Leaked Israeli Finance Ministry documents obtained by The Guardian — including a finalized version of the contract — and sources familiar with the negotiations reveal two stringent demands that Israel imposed on the tech giants as part of the deal. The first prohibits Google and Amazon from restricting how Israel uses their products, even if this use breaches their terms of service. The second obliges the companies to secretly notify Israel if a foreign court orders them to hand over the country’s data stored on their cloud platforms, effectively sidestepping their legal obligations.
Running for an initial seven years with the possibility of extension, Project Nimbus was designed to enable Israel to transfer vast quantities of data belonging to its government agencies, security services, and military units onto the two companies’ cloud servers: Amazon Web Services and Google Cloud Platform. But even two years before October 7, Israeli officials drafting the contract had already anticipated the potential for legal cases to be brought against Google and Amazon regarding the use of their technology in the occupied territories.
One scenario that particularly concerned officials was if the companies were ordered by a court in one of their countries of operation to hand over Israel’s data to police, prosecutors, or security agencies to assist with an investigation — if, for example, Israel’s use of their products was linked to human rights abuses against Palestinians.
The CLOUD Act (2018) allows American law enforcement agencies to compel U.S.-based cloud providers to hand over data, even if it is stored on servers abroad; in the European Union, due diligence laws can require companies to identify and address human rights violations in their global supply chains, and courts may intervene if these obligations are not met.
Crucially, companies receiving an order to hand over data are often gagged by the court or law enforcement agency from disclosing details of the request to the affected customer. To address this perceived vulnerability, the documents reveal, Israeli officials demanded a clause in the contract requiring the companies to covertly warn Israel if ever they were forced to surrender its data but were prohibited by law from revealing this fact.
According to The Guardian, this signaling is carried out through a secret code — part of an arrangement that would become known as the “winking mechanism,” but referred to in the contract as “special compensation” — by which the companies are obliged to send the Israeli government four-digit payments in Israeli shekels (NIS) corresponding to the relevant country’s international dialing code followed by zeros.
For example, if Google or Amazon were compelled to share data with U.S. authorities (dialing code +1) and were barred from revealing that action by a U.S. court, they would transfer NIS 1,000 to Israel. If a similar request were to occur in Italy (dialing code +39), they would instead send NIS 3,900. The contract states that these payments must be made “within 24 hours of the information being transferred.”

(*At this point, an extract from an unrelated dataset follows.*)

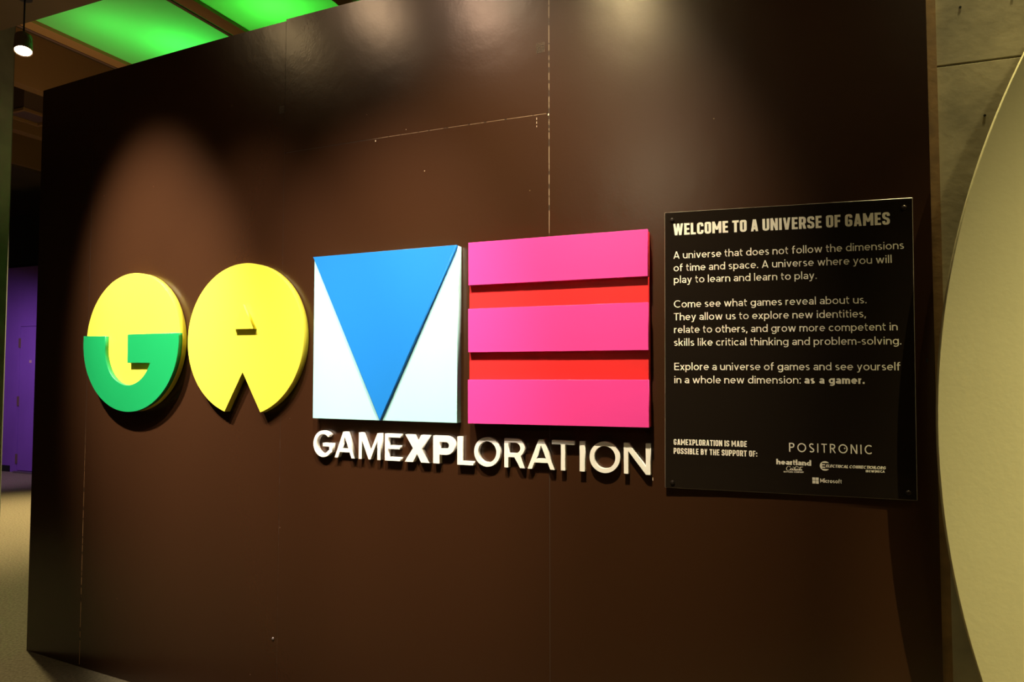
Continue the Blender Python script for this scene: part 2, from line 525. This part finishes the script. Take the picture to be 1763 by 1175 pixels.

 IMAGE: Thousands of people protest Google’s contract with Israel that provides facial recognition and other technologies, amid the Gaza war, outside Google’s offices in San Francisco, Thursday, December 14, 2023. (Santiago Mejia/San Francisco Chronicle via AP)
If Google or Amazon conclude that the terms of a gag order prevent them from even signaling which country has received the data, there is a backstop: They must pay the Israeli government NIS 100,000 ($30,000).
Legal experts, including several former U.S. prosecutors, described this arrangement to The Guardian as highly unusual, explaining that the coded messages could violate the companies’ legal obligations in the United States to keep a subpoena secret. “It seems awfully cute and something that if the U.S. government or, more to the point, a court were to understand, I don’t think they would be particularly sympathetic,” one former U.S. government lawyer said.
Several other experts described the mechanism as a “clever” workaround that could comply with the letter of the law but not its spirit.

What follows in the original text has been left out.